Hâlbuki konu her ne olursa olsun, yaklaşık 85 yıl öncesinden bir erken uyarı sistemimiz varmış. Başımıza neler gelebileceği konusunda uyarılar ve neler yapılması gerektiği ile ilgili çözümler, üstelik her türlü imkansızlığa rağmen başarılı uygulama örnekleriyle birlikte bütün açıklığı ile önümüze sunulmuş. Artık utanç verici düzeye ulaşan sorunlarımızın çözümüne yönelik şablonlar, sanki bugün ihtiyacımız olacağı bilinircesine o zamandan hazırlanmış. Karanlıkta önümüzü aydınlatacak binlerce meşale misali; kütüphaneler dolusu bilgi ve belge Aydınlık Türkiye için kullanılmak üzere bizi bekliyor.
Peki, nasıl oluyor da meşaleler elimizde olmasına rağmen doğru yola yönelemiyor ve karanlığa sürükleniyoruz?
Biz hep şikayet edip, birbirimizi suçluyoruz.

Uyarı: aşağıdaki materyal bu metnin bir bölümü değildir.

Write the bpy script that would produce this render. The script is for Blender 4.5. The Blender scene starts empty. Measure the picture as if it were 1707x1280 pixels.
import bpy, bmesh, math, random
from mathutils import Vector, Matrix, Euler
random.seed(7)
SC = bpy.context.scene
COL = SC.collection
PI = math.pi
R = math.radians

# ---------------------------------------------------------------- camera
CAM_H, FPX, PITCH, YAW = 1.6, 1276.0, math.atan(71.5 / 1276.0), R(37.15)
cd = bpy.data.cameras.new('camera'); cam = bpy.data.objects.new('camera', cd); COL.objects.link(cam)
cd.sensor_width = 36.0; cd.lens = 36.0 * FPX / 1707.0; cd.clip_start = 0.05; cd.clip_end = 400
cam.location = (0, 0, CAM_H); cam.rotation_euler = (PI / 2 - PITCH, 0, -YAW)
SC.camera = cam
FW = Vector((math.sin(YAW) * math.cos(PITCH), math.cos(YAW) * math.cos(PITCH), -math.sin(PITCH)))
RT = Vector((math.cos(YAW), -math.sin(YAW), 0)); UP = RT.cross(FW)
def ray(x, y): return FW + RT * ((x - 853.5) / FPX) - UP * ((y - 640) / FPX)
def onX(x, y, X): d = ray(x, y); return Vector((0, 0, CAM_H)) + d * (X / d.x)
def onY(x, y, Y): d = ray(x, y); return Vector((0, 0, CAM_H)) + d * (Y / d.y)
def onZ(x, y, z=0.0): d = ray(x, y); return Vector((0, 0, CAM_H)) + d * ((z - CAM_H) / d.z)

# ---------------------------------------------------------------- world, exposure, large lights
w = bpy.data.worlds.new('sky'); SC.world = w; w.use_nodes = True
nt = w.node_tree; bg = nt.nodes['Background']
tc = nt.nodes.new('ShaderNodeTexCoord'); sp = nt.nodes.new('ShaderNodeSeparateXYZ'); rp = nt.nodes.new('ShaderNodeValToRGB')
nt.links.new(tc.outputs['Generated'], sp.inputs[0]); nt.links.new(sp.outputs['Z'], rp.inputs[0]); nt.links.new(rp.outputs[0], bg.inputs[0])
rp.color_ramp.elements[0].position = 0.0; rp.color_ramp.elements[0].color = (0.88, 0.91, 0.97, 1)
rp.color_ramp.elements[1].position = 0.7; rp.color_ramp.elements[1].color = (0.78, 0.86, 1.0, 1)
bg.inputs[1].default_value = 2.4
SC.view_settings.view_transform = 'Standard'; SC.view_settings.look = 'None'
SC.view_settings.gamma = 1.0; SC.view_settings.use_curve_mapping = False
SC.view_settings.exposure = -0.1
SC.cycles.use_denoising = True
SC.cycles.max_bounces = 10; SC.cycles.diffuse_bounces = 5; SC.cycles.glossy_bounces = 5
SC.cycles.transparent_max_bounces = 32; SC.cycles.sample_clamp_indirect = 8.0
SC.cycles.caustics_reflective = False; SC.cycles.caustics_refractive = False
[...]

Sürekli yaşananları ve gelinen noktayı teferruatıyla anlatıyoruz. Ama artık malumun defalarca ilanına gerek yok. Zaten herkes her şeyi detayları ile gayet iyi biliyor. Ama ne yazık ki bazılarımız işine geldiği gibi davranıyor. Fırsatını bulan bertaraf olmamak için yandaş olmayı tercih ediyor. Milli ve manevi ahlaki değerler, hak ve adalet güçlünün elinde oyuncak haline geliyor. Sonuç olarak; “ülkenin ele geçirilmesinden” bile “daha elim” ve “daha vahim” durumlar ortaya çıkıyor. “Memleketin dâhilinde”, “şahsî menfaatleri” için güçlülerin emellerini taparcasına yerine getirebilmek için “gaflet ve dalâlet ve hatta hıyanet içinde bulunanlar” giderek artıyor ve güçleniyor.

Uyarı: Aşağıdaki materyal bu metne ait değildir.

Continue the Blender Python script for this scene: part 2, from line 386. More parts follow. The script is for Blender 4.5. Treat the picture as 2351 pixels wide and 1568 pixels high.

Her dönem, her yerde, sütü bozuklar hep olacak. Fırsat buldukları ilk anda kendilerine yakışanı yapacaklar. İşte bu noktada herkes elini vicdanına koymalı ve yerini belirlemeli. Ya akıllıca davrandığını sanarak kolay yoldan hayatı boyunca ulaşamayacağı maddi imkânlara ya da mevkilere tamah edecek ya da gerçekten akıllıca davranıp kendini üç kuruşa köleye çevirmek isteyenlere boyun eğmeyecek.
İşte bu ikilem karşısında eğer kendimizi “Türk istikbalinin evlâdı” olarak görüyorsak yapılacak tek şey açık şekilde bellidir. Bu mücadeleyi herkes uzmanı olduğu alanda verecektir. Türk tarım sektörünün uzmanları olarak; her ne olursa olsun, mevcut imkan ve şartlar altında birinci vazifemiz; Türk tarımını korumak, milletin gıda ihtiyacının daima temin etmek ve güvence altına almaktır. Bu görev, Türk İstiklalini, Türk Cumhuriyetini, ilelebet muhafaza ve müdafaa etmek kadar kutsal ve önceliklidir.

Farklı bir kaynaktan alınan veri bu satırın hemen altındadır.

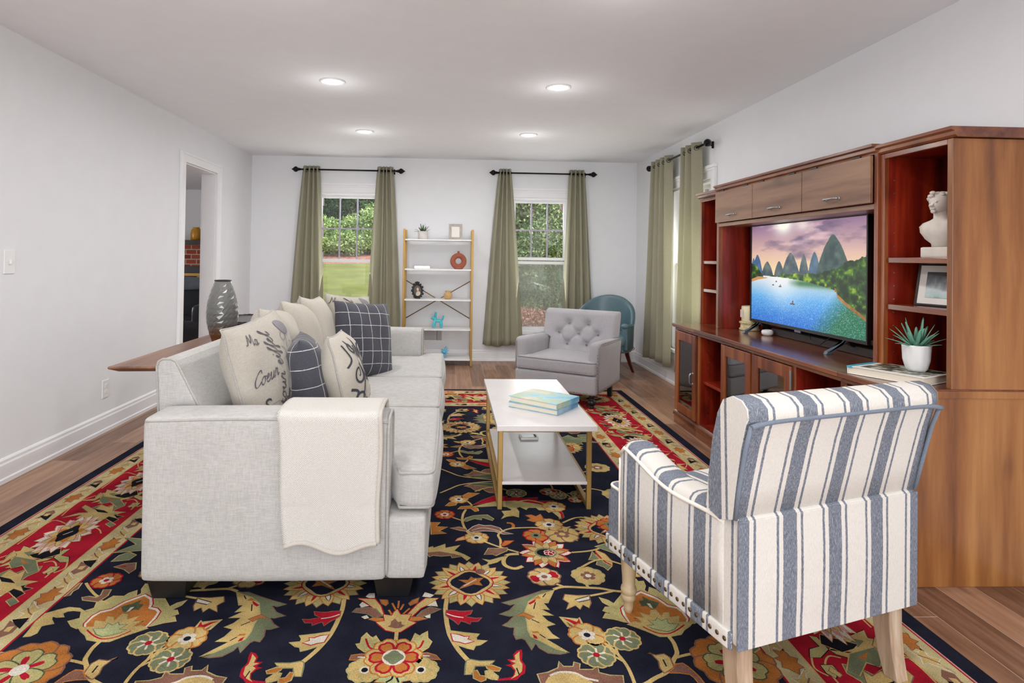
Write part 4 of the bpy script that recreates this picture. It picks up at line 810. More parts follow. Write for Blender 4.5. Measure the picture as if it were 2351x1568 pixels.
def script_print(o, P, wh):
    def txt(s, size, x, y, rot=0, shear=.25, mt='ink', nm='printed_word'):
        vs_, fs = text_polys(s, size, shear); c, sn = cos(rad(rot)), sin(rad(rot))
        decal_polys(P, wh, vs_, fs, nm, mt, o, lambda a, b: (x+a*c-b*sn, y+a*sn+b*c))
    def cur(word, size, x, y, rot=0, slant=.35, w=.0055, nm='script_word'):
        c, sn = cos(rad(rot)), sin(rad(rot)); V, F = [], []; ax = 0
        for ch in word:
            if ch == ' ': ax += .8; continue
            st_, adv = CURS[ch]
            for pl in st_:
                pts = [((ax+q+slant*r_)*size, r_*size) for q, r_ in pl]; pts = smooth_path(pts, 5) if len(pts) > 2 else pts
                ws = [w*(.55+.75*abs(sin(1.3*k/5+.4))) for k in range(len(pts))]; vf = ribbon([(x+a*c-b*sn, y+a*sn+b*c) for a, b in pts], ws); n = len(V); V.extend(vf[0]); F.extend([tuple(i_+n for i_ in f) for f in vf[1]])
            ax += adv
        decal_polys(P, wh, V, F, nm, 'ink', o, lambda a, b: (a, b))
    cur('Ma', .026, -.225, .18, -8, .3, .0036); cur('tour eiffel', .038, -.05, -.135, 86, .3, .0048); cur('Coeur', .030, -.25, -.0, 6, .45, .0042)
    txt('S', .10, -.225, -.125, -4, .0, 'inkdark'); cur('notre dame', .034, -.09, -.145, 10, .25, .0058); cur('ce', .04, .14, -.235, 8, .35, .006)
    V, F = [], []
    def add(vf):
        n = len(V); V.extend(vf[0]); F.extend([tuple(i+n for i in f) for f in vf[1]])
    r = random.Random(3)
    for k, (x, y, L, hh) in enumerate(((.03, .06, .11, .008), (.03, .035, .14, .012), (.04, .005, .13, .007), (.03, -.03, .15, .016), (.04, -.055, .12, .006), (.05, -.085, .12, .006), (.04, -.115, .14, .009))):
        q = x
        while q < x+L: d = r.uniform(.006, .016); add(([(q, y), (q+d, y), (q+d, y+hh), (q, y+hh)], [(0, 1, 2, 3)])); q += d+.004
    for a in ([(.10, .10), (.115, .14), (.10, .175), (.07, .18), (.055, .16), (.075, .14), (.1, .145), (.13, .17)], [(.14, .075), (.165, .085), (.17, .115), (.15, .12)], [(.02, .12), (.05, .105), (.06, .08), (.045, .06)]): add(ribbon(smooth_path(a), .0035))
    for x0, x1, y0, y1 in ((-.235, -.125, -.205, -.09), (-.235, -.06, -.245, -.215)): add(ribbon([(x0, y0), (x1, y0), (x1, y1), (x0, y1), (x0, y0)], .004))
    decal_polys(P, wh, V, F, 'small_print', 'inkgrey', o, lambda a, b: (a, b))['kind'] = 'stuff'
    el = [(.12+.062*cos(t)*cos(.5)-.034*sin(t)*sin(.5), .20+.062*cos(t)*sin(.5)*-1-.034*sin(t)*cos(.5)) for t in [2*pi*i/24 for i in range(24)]]
    decal_polys(P, wh, el, [tuple(range(24))], 'postmark', 'inkgrey', o, lambda a, b: (a, b))
M['script'] = linen('printed_canvas', (184, 177, 166), (162, 156, 146), 420)
o, P, wh = pillow('script_pillow', 'cream pillow printed with French script nearest the front arm of the sofa', .56, .54, .20, (-.815, 2.66, .715), 84, -14, -4, 'script', 'sofa_pipe', .06, 3); script_print(o, P, wh)
o, P, wh = pillow('script_pillow', 'cream script-print pillow half hidden behind the far charcoal check pillow', .46, .50, .18, (-.70, 4.20, .735), 60, -12, 6, 'script', 'sofa_pipe', .06, 5); script_print(o, P, wh)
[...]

Milli bir kurtuluş savaşı boyutuna ulaşan gidişata çeki düzen verebilmek için muhtaç olduğumuz kudret birlikteliğimizdedir. Bütün dünyada anahtar rolünü ispatlamış kooperatif tipi kolektif yapılar altında örgütlü bir işbirliği içinde olduğumuz sürece çözemeyeceğimiz sorun yoktur. Türkiye Cumhuriyeti Devleti’nin inançlı yurtsever vatandaşları olarak; ülkümüz Büyük Önder Atatürk’ün ilke ve inkılaplarıyla çizdiği hedeflere, bilimsel, akılcı ve adil yöntemlerle ulaşmak, çağdaş uygarlık yolunda yükselmek ve ileri gitmektir.
Cumhuriyetin yüz birinci yılında Büyük Önderimiz Mustafa Kemal Atatürk’ün izindeyiz.
Birlik ve beraberlik içinde ülkemize sahip çıkma azmi ve gayreti içindeyiz.
Umutluyuz.
Cumhuriyetin ilk dönemlerindeki kadar heyecanlıyız.
Daha önce başardık.
Yine hem de daha iyisini başaracağız.